Questions About the Casino

Bishop Thomas J. Tobin - Without a Doubt

In reviewing my files I see that it's been almost ten years since I've written about gambling. In light of the fierce debate now taking place in Rhode Island about a new casino, it's time to revisit the question.

First, a word about the Church's approach to gambling. The Catholic Church does not hold that all gambling is immoral. There is no Scriptural, traditional or magisterial basis for such a teaching. The Catechism of the Catholic Church explains: "Games of chance (card games, etc.) or wagers are not in themselves contrary to justice. They become morally unacceptable when they deprive someone what is necessary to provide for his needs and those of others. The passion for gambling risks becoming enslavement." (#2413)

In other words, while gambling itself is morally neutral, the circumstances surrounding it can render it immoral. These circumstances include: using excessive amounts of money, addiction to gambling, gambling that is unfair to the participants, gambling that leads to crime and corruption, gambling that causes collateral damage to individuals, families or communities.

Gambling is a very sensitive topic for Catholics. We realize that there are moral concerns about gambling, but still we play bingo, sell raffle tickets, have parish festivals with games of chance, and organize trips to Atlantic City and Las Vegas. Are sins being committed every time these activities take place? I don't think so.

In the interest of full disclosure it should be noted that Yours Truly has been known to participate in a little gambling on occasion. I buy raffle tickets to support a local parish or school. I participate in friendly football pools. I've won and lost (usually lost) a few bucks on the golf course. And on a few occasions I've even made a pilgrimage to Foxwoods, paying my tithe to the slot machines. (A word of self-defense: In light of my Irish-German heritage and very frugal nature, both the time and money spent there are always strictly limited!)

Gambling can have useful purposes. Gambling provides funds for non-profit agencies such as churches, schools and fire-departments. It can be relaxing and fun for a group of friends. It can entice people out of their homes and form local communities. Many of our senior citizens find their primary social support around bingo tables.

It strikes me that as Catholics our approach to gambling is very similar to our approach to alcohol.
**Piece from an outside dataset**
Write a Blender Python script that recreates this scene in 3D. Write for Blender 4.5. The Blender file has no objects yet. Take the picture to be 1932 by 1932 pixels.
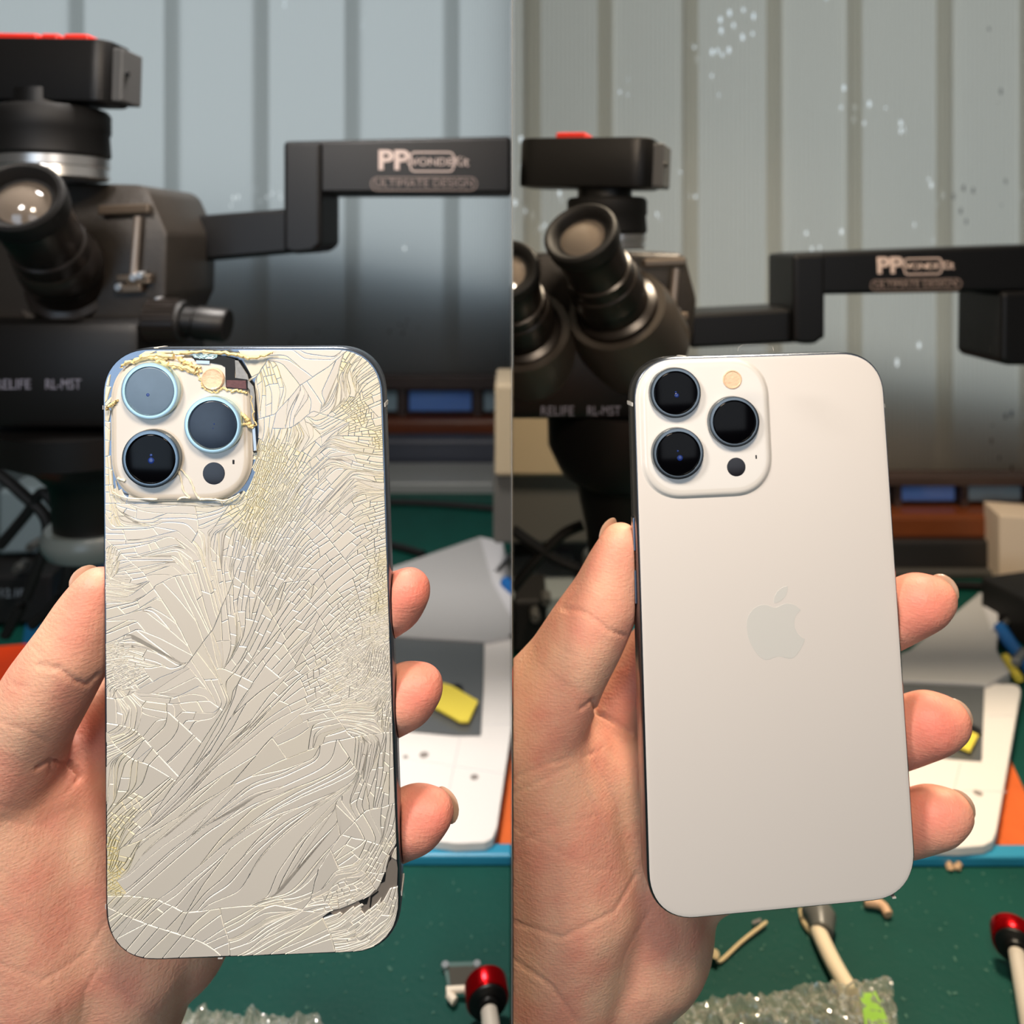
import bpy, bmesh, math, random
import numpy as np
from mathutils import Vector, Matrix, Euler
random.seed(7); np.random.seed(7)
S = bpy.context.scene
COL = S.collection
# ------------------------------------------------------------------ camera
FPX, CU, CV, CH = 1400.0, 966.0, 456.0, 0.40      # focal length in px, principal point, camera height over the mats
cam = bpy.data.cameras.new('camera'); camo = bpy.data.objects.new('camera', cam); COL.objects.link(camo)
camo.location = (0, 0, CH); camo.rotation_euler = (math.pi / 2, 0, 0)
cam.sensor_width = 36; cam.lens = 36 * FPX / 1932; cam.shift_y = -(966 - CV) / 1932
cam.clip_start = 0.01
cam.dof.use_dof = True; cam.dof.focus_distance = 0.205; cam.dof.aperture_fstop = 11.3
S.camera = camo
S.view_settings.view_transform = 'Standard'; S.view_settings.look = 'None'
S.view_settings.exposure = 0.0; S.view_settings.gamma = 1.0
S.view_settings.use_curve_mapping = False
# ------------------------------------------------------------------ sky
W = bpy.data.worlds.new('sky'); S.world = W; W.use_nodes = True
wn = W.node_tree.nodes; wl = W.node_tree.links; wn.clear()
wo = wn.new('ShaderNodeOutputWorld'); bg = wn.new('ShaderNodeBackground'); tc = wn.new('ShaderNodeTexCoord')
sx = wn.new('ShaderNodeSeparateXYZ'); cr = wn.new('ShaderNodeValToRGB')
wl.new(tc.outputs['Generated'], sx.inputs[0]); wl.new(sx.outputs[2], cr.inputs[0]); wl.new(cr.outputs[0], bg.inputs[0]); wl.new(bg.outputs[0], wo.inputs[0])
cr.color_ramp.elements[0].position = 0.0; cr.color_ramp.elements[0].color = (0.74, 0.80, 0.80, 1)
cr.color_ramp.elements[1].position = 0.8; cr.color_ramp.elements[1].color = (0.62, 0.80, 0.95, 1)
bg.inputs[1].default_value = 1.05
# ------------------------------------------------------------------ lamps (one key over each bench) and added fills
def area(name, loc, target, size, power, color, shape='DISK', size_y=None):
    l = bpy.data.lights.new(name, 'AREA'); l.shape = shape; l.size = size
    if size_y: l.size_y = size_y
    l.energy = power; l.color = color
    o = bpy.data.objects.new(name, l); COL.objects.link(o); o.location = loc
    o.rotation_euler = (Vector(target) - Vector(loc)).to_track_quat('-Z', 'Y').to_euler()
    return o
area('bench_lamp_and_fill', (-0.26, -0.03, 0.66), (-0.10, 0.22, 0.25), 0.11, 2.35, (1.0, 0.91, 0.83))
area('bench_lamp_and_fill', (0.03, -0.03, 0.67), (0.10, 0.24, 0.25), 0.11, 2.25, (1.0, 0.81, 0.62))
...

While drinking alcohol is not evil in itself, the morality is found in the circumstances of its use or abuse.

We should be very reluctant then to level a universal condemnation of gambling. There is no theology to support such a stance and we can easily be accused of being hypocritical on the issue.

Even with that starting point, however, there are important questions to consider.
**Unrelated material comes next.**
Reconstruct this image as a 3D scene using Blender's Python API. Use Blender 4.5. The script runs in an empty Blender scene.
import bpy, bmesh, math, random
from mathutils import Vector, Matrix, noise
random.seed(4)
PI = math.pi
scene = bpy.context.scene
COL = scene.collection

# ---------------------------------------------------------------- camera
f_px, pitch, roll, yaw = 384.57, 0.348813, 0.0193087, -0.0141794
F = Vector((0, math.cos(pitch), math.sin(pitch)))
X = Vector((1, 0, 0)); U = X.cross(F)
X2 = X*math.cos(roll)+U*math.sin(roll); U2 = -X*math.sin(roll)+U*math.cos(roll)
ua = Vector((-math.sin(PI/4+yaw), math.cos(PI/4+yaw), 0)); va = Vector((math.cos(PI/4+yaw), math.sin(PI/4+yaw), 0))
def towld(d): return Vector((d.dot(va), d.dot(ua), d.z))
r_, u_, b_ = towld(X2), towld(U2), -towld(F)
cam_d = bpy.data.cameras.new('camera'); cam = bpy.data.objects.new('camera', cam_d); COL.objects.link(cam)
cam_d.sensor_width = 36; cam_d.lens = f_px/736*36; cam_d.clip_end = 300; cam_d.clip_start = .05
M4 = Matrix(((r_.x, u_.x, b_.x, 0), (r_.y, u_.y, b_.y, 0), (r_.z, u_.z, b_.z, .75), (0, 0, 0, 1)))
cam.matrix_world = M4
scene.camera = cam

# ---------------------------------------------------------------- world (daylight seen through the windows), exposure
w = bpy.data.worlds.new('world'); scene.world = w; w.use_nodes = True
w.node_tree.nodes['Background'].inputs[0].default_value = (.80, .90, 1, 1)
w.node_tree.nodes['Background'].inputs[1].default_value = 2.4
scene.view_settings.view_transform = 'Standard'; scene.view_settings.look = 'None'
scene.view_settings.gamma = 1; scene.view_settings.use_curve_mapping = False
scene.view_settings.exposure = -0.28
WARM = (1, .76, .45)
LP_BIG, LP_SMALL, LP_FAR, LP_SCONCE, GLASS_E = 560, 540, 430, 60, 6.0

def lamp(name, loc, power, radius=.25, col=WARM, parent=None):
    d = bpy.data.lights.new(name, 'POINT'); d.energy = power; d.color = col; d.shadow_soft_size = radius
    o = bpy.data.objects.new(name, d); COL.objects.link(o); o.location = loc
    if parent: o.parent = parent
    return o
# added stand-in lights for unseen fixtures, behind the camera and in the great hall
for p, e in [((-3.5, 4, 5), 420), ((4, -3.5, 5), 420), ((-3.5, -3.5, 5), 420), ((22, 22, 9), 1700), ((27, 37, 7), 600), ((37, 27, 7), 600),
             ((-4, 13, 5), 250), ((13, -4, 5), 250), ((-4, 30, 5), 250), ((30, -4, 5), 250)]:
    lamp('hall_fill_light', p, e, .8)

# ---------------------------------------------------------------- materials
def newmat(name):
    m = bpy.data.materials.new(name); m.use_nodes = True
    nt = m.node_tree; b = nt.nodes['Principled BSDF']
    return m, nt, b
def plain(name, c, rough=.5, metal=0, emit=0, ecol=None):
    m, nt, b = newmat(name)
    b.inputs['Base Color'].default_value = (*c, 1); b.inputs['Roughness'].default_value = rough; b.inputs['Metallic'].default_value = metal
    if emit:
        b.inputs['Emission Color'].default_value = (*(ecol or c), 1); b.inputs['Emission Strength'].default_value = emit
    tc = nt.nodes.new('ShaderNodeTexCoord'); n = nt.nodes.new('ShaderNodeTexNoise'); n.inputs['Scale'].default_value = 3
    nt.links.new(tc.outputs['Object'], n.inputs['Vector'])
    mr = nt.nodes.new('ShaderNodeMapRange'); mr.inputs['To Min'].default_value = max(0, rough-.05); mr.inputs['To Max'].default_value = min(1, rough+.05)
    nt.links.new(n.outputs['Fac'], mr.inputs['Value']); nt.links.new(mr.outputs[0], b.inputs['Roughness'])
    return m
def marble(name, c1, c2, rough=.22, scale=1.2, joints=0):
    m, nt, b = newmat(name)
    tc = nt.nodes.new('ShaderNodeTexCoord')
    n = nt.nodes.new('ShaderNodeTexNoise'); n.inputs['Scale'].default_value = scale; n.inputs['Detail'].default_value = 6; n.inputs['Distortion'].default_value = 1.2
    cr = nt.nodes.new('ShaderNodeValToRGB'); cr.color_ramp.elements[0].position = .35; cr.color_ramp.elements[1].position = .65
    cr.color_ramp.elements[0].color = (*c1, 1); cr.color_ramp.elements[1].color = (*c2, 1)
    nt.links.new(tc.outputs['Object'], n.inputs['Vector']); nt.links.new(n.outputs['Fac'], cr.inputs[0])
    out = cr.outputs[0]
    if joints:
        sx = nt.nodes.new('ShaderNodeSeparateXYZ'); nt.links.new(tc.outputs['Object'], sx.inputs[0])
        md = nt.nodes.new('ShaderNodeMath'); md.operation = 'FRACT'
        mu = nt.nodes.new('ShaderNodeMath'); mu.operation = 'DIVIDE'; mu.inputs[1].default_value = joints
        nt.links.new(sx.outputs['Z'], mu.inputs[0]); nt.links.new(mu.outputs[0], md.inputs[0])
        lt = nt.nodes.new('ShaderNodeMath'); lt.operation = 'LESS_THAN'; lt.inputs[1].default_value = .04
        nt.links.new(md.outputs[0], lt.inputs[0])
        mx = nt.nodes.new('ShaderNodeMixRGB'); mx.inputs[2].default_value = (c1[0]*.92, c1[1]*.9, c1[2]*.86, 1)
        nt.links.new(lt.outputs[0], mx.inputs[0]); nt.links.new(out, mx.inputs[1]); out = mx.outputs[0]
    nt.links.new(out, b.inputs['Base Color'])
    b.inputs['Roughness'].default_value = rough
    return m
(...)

The rapid proliferation and acceptance of gambling in our society is troublesome. But if you've ever purchased a lottery ticket or participated in the annual football pool at the office you've contributed to that trend. Some have even suggested that "playing" the stock market is a form of gambling. After all, isn't it an investment of money with the chance of winning or losing very "iffy"?

The fact that the culture of gambling is ensnaring many of our young people, including college and high school students, is a growing and serious problem.

Without a doubt, large scale, corporate, professional gambling - such as that found in casinos - is in league of its own. It's essentially different than the gambling already mentioned and it presents serious concerns. This form of gambling is far more dangerous to individuals, families and communities. More money is involved. It's more addictive. Its primary motive is profit, not charity.

So, as we debate the development of a casino in Rhode Island, it's appropriate to reflect upon a few questions.

* In light of the proximity of other casinos in our region do we really need another one closer to home?

* Is corporate gambling the best we can do for economic development?

* Do the anticipated short term benefits justify the potential long term liabilities the gambling environment creates?

* Will a significant portion of the proceeds be dedicated to some redeeming social value, such as tax reduction, education or assistance to the poor?

* Are we sure that gambling will not engender other unsavory activities such as organized crime, prostitution or use of drugs?

* Is the participation of minors prohibited?

* Will there be sufficient supervision to ensure that the games are fair and that cheating is not involved?

These and perhaps other criteria need to be considered in evaluating the development of a casino in Rhode Island. Does the current proposal meet these standards? Probably not.

Nevertheless, the decision whether or not to support a specific casino - in a particular place, developed by a particular company, for the benefit of a particular group - is not a moral issue. It's a practical, prudential judgment about which people of goodwill might come to different conclusions. In considering the proposed amendment to our State Constitution that would allow for the expansion of casino gambling, I suggest that you weigh the human, sociological, economic, and political consequences and then vote your conscience.